《ジェレム・ジェレム便り41》〜クロアチア郵便が発行する記念切手「世界ロマ語の日」

  • 「世界ロマ語の日」はクロアチア共和国のロマ人教育協会<カリ・サラ>の発案で、2009年11月5日にザグレブで初めて祝われた。11月5日という日は、2008年にヴェリコ・カイタジ編纂による最初のロマ語・クロアチア語辞書が刊行された日を記念して選ばれた。
    2009年11月5日の「世界ロマ語の日」創設にあたって、ロマ語に関する宣言が第一回ロマ語に関する国際シンポジウム(現在は毎年ザグレブで開催)に参加したすべての国の議会に向けての勧告として発布された。ロマ語に関する宣言と11月5日の「世界ロマ語の日」の制定は2008年にザグレブで行われた国際ロマ連盟(IRU)の第7回大会で承認され、連盟はこの日を世界中のロマの人々にとって重要な一日として祝うことを決めた。
     「世界ロマ語の日」には毎年ザグレブでロマ語に関する国際シンポジウムなどの文化的な催しが行われる。シンポジウムにはおよそ20カ国からロマ語研究者、言語学者、作家、ジャーナリストらが参加する。国際シンポジウムの目的はロマ語の標準化の基礎を築くことにある。これまでに取り上げられた議題にはロマ語の標準化と体系化、ITにおけるロマ語の使用、家庭内のロマ語の役割などがあるが、今年の中心テーマは教育機関におけるロマ語の導入である。
     ロマ語は未だ標準化されておらずおよそ60の方言に分かれているため、標準化と言語保全に関する更なる研究が待たれている。ロマ語の標準化は母語による教育面だけでなく、民族意識の維持という少数民族としての権利の実現のためにも重要である。さらにロマ語の使用は公的には認められておらず、日常生活のコミュニケーションに限られていることから、メディアや文化活動などの場面での使用もさらに促進されるべきである。こうしたことも「世界ロマ語の日」を祝うことの目的のひとつとなっている。
     クロアチア議会は「世界ロマ語の日」を支持する世界初の国会となった。推進役はヴェリコ・カイタジ議員で、すべての国会議員が支援したことにより、2012年5月25日、11月5日を「世界ロマ語の日」とする国際的な提案を支持する議決がなされた。

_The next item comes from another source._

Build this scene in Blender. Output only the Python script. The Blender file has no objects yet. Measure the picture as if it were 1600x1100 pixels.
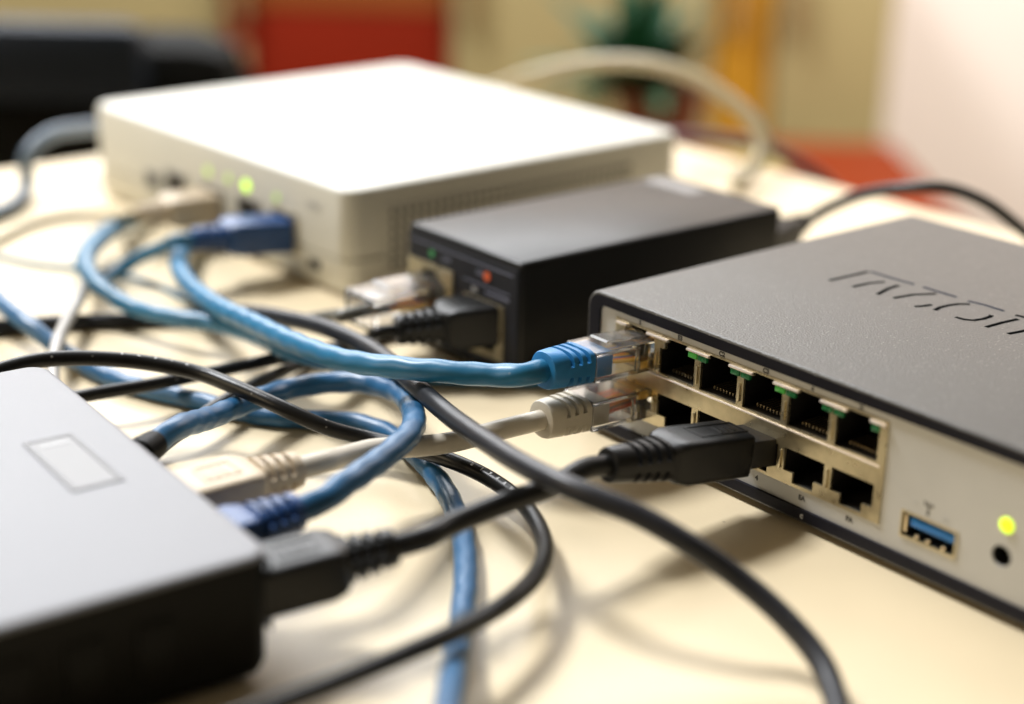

    「世界ロマ語の日」には毎年ザグレブでフェレンツ・シトイカとシャイプ・ユスフの業績を記念した賞が功労者に贈られる。フェレンツ・シトイカは19世紀の終わりに1万3千のロマ語の語彙を集めた最初の辞典を出版したロマ人の辞書編集者であり、マケドニア出身のシャイプ・ユスフはロマ語の最初の文法書の一つをまとめた同時代の人である。
     ロマ語はインド・ヨーロッパ語族のインド・イラン語派に属する言語で、ロマ語の単語にはインド起源が認められる。これによりロマがインドを故地とすることが確認されている。1971年4月にロンドンで開かれた第一回世界ロマ会議の席上romani chibと呼ばれる言語が公式のロマ語であると宣言された。ロマ語で書かれた最古の文献は1537年ロンドンで発行された。クロアチア語の隠語にはお金を意味するlovaなどいくつかのロマ語起源の語がある。